L’angelo Gabriele è l’angelo dell’annuncio, l’angelo della «buona notizia», del vangelo. Ci ricorda il dono prezioso, inestimabile, la perla di grande valore, che è per noi il vangelo di Gesù Cristo: per noi, ma anche per gli altri. Solo questo, solo la consapevolezza di dover testimoniare anche ad altri questa buona notizia, solo il desiderio di condividere con altri l’amicizia con Gesù e la grazia della vita nuova, buona e bella, in lui, ci spinge a impegnarci, dentro e fuori delle nostre comunità, per essere anche noi «angeli», cioè annunciatori, messaggeri di questa buona notizia: anche con le parole, se necessario, ma soprattutto con la bellezza di una vita sempre più conforme a quella del Signore Gesù.
 
Raffaele è l’angelo del cammino: nel Libro di Tobia è il compagno di viaggio di Tobia: di un giovane, appunto, che si muove alla scoperta della vita – in un viaggio che ha a che fare con problemi economici, ma è anche un viaggio verso la ragazza che sposerà – e trova questo compagno inaspettato, che condivide i suoi passi e li condurrà a un esito felice.

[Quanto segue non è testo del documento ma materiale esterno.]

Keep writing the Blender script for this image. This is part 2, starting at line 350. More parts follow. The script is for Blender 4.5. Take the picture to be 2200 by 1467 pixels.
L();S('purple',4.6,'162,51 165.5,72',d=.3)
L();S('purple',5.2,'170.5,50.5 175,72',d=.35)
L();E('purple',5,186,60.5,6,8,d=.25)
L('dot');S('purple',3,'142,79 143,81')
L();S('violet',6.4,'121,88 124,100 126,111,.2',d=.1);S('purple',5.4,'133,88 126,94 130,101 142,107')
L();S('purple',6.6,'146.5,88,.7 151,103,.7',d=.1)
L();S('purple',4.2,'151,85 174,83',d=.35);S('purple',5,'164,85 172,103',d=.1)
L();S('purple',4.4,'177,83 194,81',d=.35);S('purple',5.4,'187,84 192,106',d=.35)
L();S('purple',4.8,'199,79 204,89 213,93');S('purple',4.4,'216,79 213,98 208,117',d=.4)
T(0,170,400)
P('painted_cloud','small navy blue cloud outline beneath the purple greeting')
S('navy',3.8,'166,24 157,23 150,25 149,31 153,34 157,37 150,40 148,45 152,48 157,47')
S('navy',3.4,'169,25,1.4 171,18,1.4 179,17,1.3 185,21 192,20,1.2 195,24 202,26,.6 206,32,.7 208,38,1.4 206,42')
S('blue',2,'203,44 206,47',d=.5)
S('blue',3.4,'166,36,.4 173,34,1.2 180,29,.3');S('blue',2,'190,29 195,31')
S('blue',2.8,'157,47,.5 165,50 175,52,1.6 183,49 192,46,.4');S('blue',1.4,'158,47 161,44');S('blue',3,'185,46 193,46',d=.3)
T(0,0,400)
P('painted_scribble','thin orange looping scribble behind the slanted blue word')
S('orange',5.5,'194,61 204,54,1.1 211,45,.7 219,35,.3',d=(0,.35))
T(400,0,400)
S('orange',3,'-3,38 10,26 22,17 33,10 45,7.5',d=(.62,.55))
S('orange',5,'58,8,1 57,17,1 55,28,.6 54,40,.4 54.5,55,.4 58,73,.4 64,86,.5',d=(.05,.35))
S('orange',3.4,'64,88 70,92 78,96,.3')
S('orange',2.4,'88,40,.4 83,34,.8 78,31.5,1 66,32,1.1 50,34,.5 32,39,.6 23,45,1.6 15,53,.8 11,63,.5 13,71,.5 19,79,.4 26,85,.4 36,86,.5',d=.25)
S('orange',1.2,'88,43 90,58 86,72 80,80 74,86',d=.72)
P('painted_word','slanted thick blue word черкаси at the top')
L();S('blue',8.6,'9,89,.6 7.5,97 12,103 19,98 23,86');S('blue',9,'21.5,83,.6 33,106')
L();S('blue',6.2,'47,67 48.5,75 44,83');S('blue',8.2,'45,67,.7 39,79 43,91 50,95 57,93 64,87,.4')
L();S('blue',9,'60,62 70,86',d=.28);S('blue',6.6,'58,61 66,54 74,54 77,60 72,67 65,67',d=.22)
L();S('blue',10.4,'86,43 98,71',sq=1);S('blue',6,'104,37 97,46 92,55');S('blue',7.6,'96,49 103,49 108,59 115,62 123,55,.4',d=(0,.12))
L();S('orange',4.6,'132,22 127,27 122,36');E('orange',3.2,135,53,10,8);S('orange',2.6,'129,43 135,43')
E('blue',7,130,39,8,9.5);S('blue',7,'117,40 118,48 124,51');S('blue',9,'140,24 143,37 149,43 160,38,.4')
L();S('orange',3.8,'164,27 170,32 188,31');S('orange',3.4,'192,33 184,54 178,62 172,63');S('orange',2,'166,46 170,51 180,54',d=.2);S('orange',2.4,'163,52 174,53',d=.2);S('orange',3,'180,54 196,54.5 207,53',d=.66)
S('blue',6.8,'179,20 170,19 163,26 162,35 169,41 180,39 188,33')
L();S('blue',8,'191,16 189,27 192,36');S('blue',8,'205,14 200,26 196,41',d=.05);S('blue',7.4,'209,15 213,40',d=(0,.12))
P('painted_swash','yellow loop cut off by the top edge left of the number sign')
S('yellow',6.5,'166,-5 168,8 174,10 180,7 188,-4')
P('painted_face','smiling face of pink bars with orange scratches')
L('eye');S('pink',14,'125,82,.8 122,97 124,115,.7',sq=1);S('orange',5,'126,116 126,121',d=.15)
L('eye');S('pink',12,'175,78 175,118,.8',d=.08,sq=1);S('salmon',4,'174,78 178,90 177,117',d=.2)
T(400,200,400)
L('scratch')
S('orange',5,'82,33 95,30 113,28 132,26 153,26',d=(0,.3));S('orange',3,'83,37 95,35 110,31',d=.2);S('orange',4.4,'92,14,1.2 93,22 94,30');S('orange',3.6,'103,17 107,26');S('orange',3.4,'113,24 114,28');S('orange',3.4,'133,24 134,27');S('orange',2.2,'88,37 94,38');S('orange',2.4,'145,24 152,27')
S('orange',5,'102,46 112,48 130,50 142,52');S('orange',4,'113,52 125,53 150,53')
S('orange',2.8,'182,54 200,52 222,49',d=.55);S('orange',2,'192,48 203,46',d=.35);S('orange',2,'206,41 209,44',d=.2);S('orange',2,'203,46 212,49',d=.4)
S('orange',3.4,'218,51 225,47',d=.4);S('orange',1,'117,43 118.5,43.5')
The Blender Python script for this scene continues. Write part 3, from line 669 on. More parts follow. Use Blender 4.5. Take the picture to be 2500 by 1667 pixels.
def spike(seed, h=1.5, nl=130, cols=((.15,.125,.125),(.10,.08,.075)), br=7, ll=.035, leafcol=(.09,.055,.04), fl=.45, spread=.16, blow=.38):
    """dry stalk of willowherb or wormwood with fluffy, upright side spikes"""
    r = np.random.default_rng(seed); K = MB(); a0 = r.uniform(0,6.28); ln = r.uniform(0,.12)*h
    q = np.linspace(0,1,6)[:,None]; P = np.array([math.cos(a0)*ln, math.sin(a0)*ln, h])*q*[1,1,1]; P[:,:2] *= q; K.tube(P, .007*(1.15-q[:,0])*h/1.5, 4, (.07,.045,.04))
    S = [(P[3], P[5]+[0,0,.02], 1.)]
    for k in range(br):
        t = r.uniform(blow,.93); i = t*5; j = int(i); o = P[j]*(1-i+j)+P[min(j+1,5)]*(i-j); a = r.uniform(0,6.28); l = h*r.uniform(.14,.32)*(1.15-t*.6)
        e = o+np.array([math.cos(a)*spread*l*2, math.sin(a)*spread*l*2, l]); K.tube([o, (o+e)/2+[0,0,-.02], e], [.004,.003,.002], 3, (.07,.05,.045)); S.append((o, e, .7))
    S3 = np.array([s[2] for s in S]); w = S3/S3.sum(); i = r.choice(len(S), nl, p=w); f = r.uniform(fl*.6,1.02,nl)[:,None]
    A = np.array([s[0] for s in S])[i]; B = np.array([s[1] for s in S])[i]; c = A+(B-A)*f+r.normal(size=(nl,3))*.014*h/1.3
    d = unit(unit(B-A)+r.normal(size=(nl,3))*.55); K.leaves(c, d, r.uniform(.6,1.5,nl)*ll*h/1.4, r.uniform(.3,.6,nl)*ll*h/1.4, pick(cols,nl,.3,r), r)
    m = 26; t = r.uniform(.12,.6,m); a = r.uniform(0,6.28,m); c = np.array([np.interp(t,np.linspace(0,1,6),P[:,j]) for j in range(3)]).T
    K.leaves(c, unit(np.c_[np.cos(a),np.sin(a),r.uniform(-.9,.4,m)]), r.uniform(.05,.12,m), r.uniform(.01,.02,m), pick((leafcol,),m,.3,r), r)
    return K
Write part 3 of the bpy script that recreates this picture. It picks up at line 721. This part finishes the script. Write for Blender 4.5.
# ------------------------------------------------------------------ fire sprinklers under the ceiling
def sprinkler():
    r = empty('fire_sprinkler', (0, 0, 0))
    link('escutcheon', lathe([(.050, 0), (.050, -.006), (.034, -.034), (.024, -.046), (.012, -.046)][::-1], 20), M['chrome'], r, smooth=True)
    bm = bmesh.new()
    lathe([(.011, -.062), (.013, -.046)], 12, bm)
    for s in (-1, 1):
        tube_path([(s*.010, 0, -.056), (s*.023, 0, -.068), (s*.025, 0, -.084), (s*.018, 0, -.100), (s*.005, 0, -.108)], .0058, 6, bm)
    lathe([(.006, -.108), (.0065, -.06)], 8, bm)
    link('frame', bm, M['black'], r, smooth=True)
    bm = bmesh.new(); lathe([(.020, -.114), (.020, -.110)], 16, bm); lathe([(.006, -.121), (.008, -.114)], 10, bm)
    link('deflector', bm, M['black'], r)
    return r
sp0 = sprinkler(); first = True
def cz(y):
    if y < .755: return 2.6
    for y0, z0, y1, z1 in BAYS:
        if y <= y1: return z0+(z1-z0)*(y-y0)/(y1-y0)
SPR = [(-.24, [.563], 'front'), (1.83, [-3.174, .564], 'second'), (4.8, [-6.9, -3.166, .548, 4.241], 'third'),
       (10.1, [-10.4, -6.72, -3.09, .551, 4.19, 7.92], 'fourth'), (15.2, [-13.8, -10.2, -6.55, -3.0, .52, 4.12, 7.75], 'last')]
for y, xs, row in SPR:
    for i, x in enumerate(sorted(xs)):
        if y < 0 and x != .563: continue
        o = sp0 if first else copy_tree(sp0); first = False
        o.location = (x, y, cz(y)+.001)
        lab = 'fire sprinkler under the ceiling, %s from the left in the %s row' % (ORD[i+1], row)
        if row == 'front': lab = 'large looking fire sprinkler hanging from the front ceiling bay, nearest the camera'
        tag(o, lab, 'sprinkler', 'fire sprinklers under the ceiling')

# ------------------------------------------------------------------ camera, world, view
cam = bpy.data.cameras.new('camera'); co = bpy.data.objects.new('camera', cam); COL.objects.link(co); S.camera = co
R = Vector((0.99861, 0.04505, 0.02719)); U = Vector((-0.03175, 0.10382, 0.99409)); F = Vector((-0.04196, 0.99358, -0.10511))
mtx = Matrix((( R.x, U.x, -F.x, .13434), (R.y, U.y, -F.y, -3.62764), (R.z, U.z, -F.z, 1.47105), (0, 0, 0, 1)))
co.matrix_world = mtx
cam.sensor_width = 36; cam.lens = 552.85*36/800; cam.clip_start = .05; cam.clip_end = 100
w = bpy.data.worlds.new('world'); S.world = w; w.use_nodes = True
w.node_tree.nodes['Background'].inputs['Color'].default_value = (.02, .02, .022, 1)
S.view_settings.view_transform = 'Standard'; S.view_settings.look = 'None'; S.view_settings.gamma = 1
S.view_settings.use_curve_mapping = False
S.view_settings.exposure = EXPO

È bello pensare di poter essere anche noi compagni di viaggio e «facilitatori di futuro» per i tanti giovani (ma non solo i giovani…) che spesso si ripiegano sul presente soltanto perché così fa comodo alla nostra società e perché non trovano nessuno che sia disposto a camminare con loro.
Andando verso il «sinodo dei giovani», che la Chiesa celebrerà l’anno prossimo, ricordiamo che «sinodo» vuol dire proprio «camminare insieme»: questo sinodo lo faremo noi se, come Raffaele, sapremo affiancarci ai giovani, condividerne il cammino, aiutarli a scoprire la bellezza dell’amore di Dio nella loro vita.
Ce lo conceda il Signore, nell’anno che ci sta davanti.